SEC’s new transfer rule change will have immediate implications at Florida, Alabama

ATLANTA, GA - JANUARY 08: Head coach Nick Saban of the Alabama Crimson Tide reacts to a play during the second half against the Georgia Bulldogs in the CFP National Championship presented by AT
ATLANTA, GA - JANUARY 08: Head coach Nick Saban of the Alabama Crimson Tide reacts to a play during the second half against the Georgia Bulldogs in the CFP National Championship presented by AT /

College football doesn’t start for three more months, but the Florida Gators already notched a win at Friday’s SEC meetings, while Alabama suffered a loss — at least on the surface.

The SEC voted to approve two rule changes on Friday about transfers within the conference.  Graduate transfers can now move to other SEC schools without needing a waiver from the conference and can play immediately. Players on teams facing sanctions also won’t be forced to sit a year if they transfer to other SEC teams.

It’s great news for Florida, who brought in former Ole Miss wide receiver Van Jefferson. He is one of a slew of transfers fleeing sanctions at Ole Miss, and instantly becomes the most established wideout on Florida’s roster.  His 42 catches for 456 yards would have led the team last season. The redshirt junior should pair with junior Tyrie Cleveland to give first-year head coach Dan Mullen some stability on offense.

Meanwhile, Alabama’s attempt to block a transfer was once again thwarted. Two years ago the Crimson Tide tangled with Georgia over defensive back Maurice Smith. The SEC eventually stepped in and awarding Smith a waiver to play for the Bulldogs. This year, Alabama blocked former four-star offensive lineman Brandon Kennedy, who graduated in December, from contacting other SEC schools.

Friday’s rule change permits Kennedy to play wherever he chooses next season, with Tennessee and Auburn reportedly interested. Crimson Tide head coach Nick Saban, in his typical, cantankerous fashion, chafed both at the public outcry over his decision and the potential rule change on Tuesday.

"“If we agree in the SEC in these meetings that we’re going to have free agency in our league and everybody can go wherever they want to go when they graduate and that’s what’s best for the game, then I think that’s what we should do,” Saban said. “Then Brandon Kennedy can go wherever he wants to go. But if we don’t do that, why is it on me?”"

Despite Kennedy’s likely SEC transfer and Saban’s passive-aggressive shot at “free agency” in college football, Alabama could benefit in the long run from Friday’s rule changes.

If the point of free agency is to allow players to choose the destination that’s best for them, it’s hard to imagine any other school besides Alabama being at the top of that list — a point Sports Illustrated’s Andy Staples astutely noted.

"“If he can somehow manage to overcome his strident objection, Saban probably would have his pick of graduates from Arkansas or Kentucky or Vanderbilt should such a school have an accomplished—but not quite accomplished enough to leave for the NFL—player at a position where Alabama needs some experience.
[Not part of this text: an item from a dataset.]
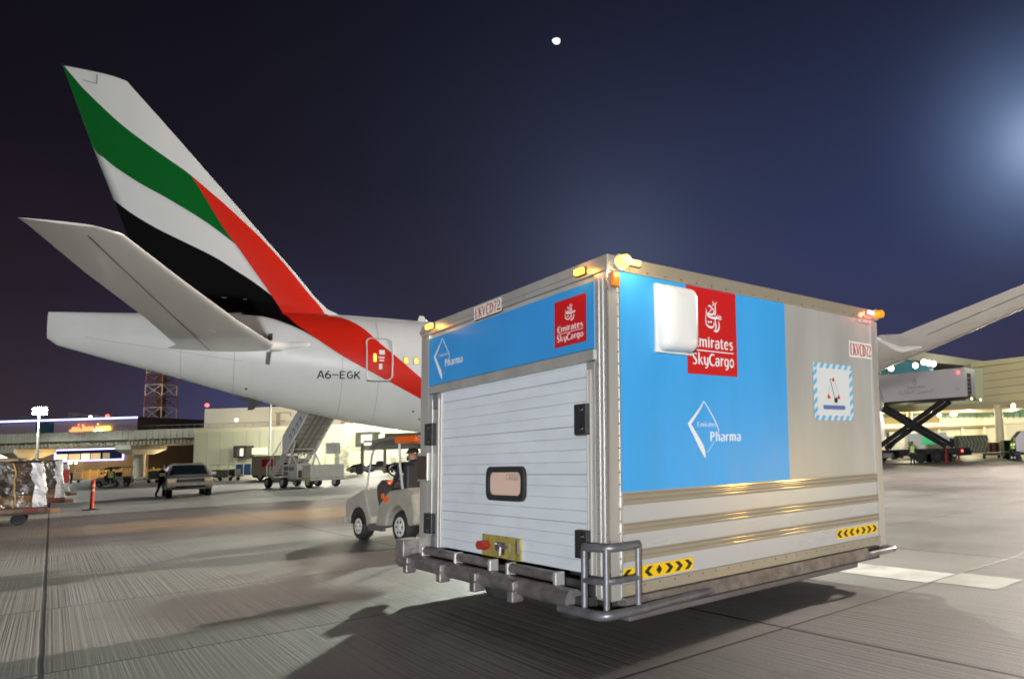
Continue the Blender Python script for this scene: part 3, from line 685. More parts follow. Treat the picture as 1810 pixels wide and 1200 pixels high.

That would be great for the player, who would get to finish his career at a program that didn’t think he was good enough out of high school, and for the Crimson Tide, which could fill an immediate need with a proven talent.”"

Overall, Saban’s concerns about free agency are overwrought. Undergraduate transfers without hardship waivers from the NCAA will still be forced to sit out a year before playing. That’s as coaches can still jump from program to program with more pay and no repercussions.

The new rules don’t do anything to threaten Alabama’s iron grip of the SEC and college football. They’ll find a way to use these rule changes to their advantage.